Austal was building ships in Australia and the US for the same cost. “We are equally competitive in both markets,’’ he said.
“Because we are exporting that high-speed vessel built in Australia to the Middle East against international competition we can be pretty confident that not only are we competitive in the US but we are also competitive internationally.

“If we don’t mobilise industry and start to look outside the country, that will be the inevitable conclusion. When we came to America we did not know how to build frigates for the US Navy but we are now building frigates for the US Navy.”

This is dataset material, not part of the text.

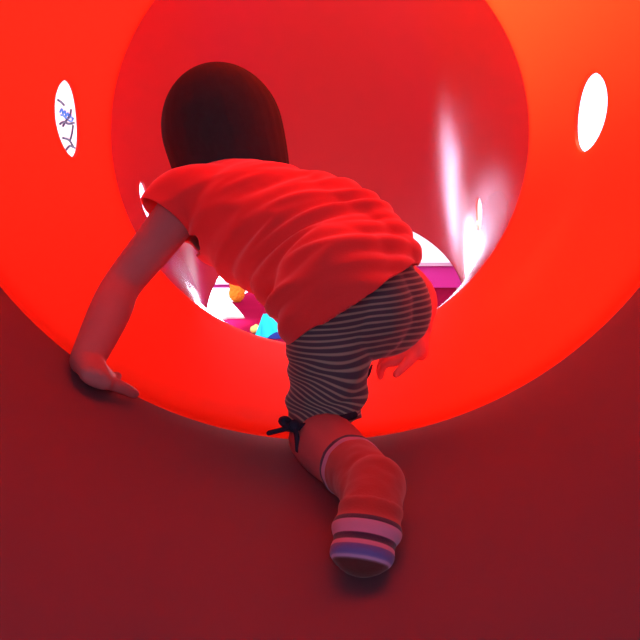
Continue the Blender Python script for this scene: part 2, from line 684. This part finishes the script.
def hand(bm, wrist, palm_c, fdir, normal, side, curl=.25, s=1.0):
    """palm + four unequal bent fingers + thumb. fdir: where fingers point; normal: back of the hand; side: direction of the thumb"""
    f = fdir.normalized()
    nn = (normal - f * normal.dot(f)).normalized()
    sd = (side - f * side.dot(f) - nn * side.dot(nn)).normalized()
    w = .023 * s
    limb(bm, [wrist, palm_c - f * .018 * s], [(.02, .017), (.022 * s, .013 * s)], lat=sd, n=4)
    limb(bm, [palm_c - f * .02 * s, palm_c + f * .018 * s], [(.022 * s, .0125 * s), (.0255 * s, .011 * s)], lat=sd, n=4)
    for i, (off, ln) in enumerate(((.9, .036), (.3, .042), (-.3, .039), (-.9, .030))):
        p0 = palm_c + f * .016 * s + sd * (off * w)
        d = (f + sd * off * .16).normalized()
        p1 = p0 + d * (ln * .42 * s) + nn * (.003 * s)
        d2 = (d - nn * curl).normalized()
        p2 = p1 + d2 * (ln * .34 * s)
        d3 = (d - nn * curl * 2).normalized()
        p3 = p2 + d3 * (ln * .28 * s)
        limb(bm, [p0, p1, p2, p3], [.0066 * s, .0063 * s, .006 * s, .0052 * s], n=3, seg=12)
    t0 = palm_c - f * .012 * s + sd * (.017 * s)
    t1 = t0 + (sd * .8 + f * .45).normalized() * (.022 * s)
    t2 = t1 + (sd * .7 + f * .65 - nn * .1).normalized() * (.020 * s)
    limb(bm, [t0, t1, t2], [.009 * s, .0075 * s, .006 * s], n=3, seg=12)


def wall_pt(p, lift):
    """the point of the tube wall under p (radially), lifted inwards"""
    v = Vector((p.x, 0, p.z - AX))
    v = v.normalized() * (R - lift)
    return Vector((v.x, p.y, AX + v.z))


def wall_n(p):
    return -Vector((p.x, 0, p.z - AX)).normalized()


lp = lha.copy()
lp += wall_n(lp) * .017
hand(bm, lwr, lp, Vector((-.28, 1, 0)), wall_n(lp), Vector((.85, .0, -.3)), .22, 1.0)
hand(bm, rwr, rha, Vector((-.8, .3, -.3)), Vector((.3, -.4, .8)), Vector((-.3, -.8, .1)), .85, 1.1)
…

Mr Bellamy said he had spoken to government ministers about ways to get the industry back on track.
“We are actively engaged with the Australian government, and with Defence in particular, and we are trying to provide some thought leadership on what the industry needs and what the industry should look like.”

In its plant at Henderson in Perth’s south, Austal is building a $330 million fleet of eight Cape-class patrol boats for Australia’s Customs and Border Protection Service.

To date, six of those boats have been delivered, on time and on budget.

It is also building in Australia two high-speed support vessels for the Royal Navy of Oman and two large, high-speed catamaran ferries.

Austal also hopes to build warships for Saudi Arabia, which is prepared to spend between $15 billion and $30bn. “There’s a great opportunity for Australia to build those ships in conjunction with the Saudi Arabian government,” Mr Bellamy said.

The ships could be built in Perth and Adelaide, or in Perth and the US.
“It’s too easy to fall into the trap that we can’t do this in Australia and export it,” he said.

Australia’s ambassador to the US, Kim Beazley, said Australia had been very supportive of the US bolstering its presence in Southeast Asian waters.
“These are the vessels with which they are enhancing their presence,” he said.
“So these ships, produced to an Australian design by an Australian company, are a focal point of the American rebalance.”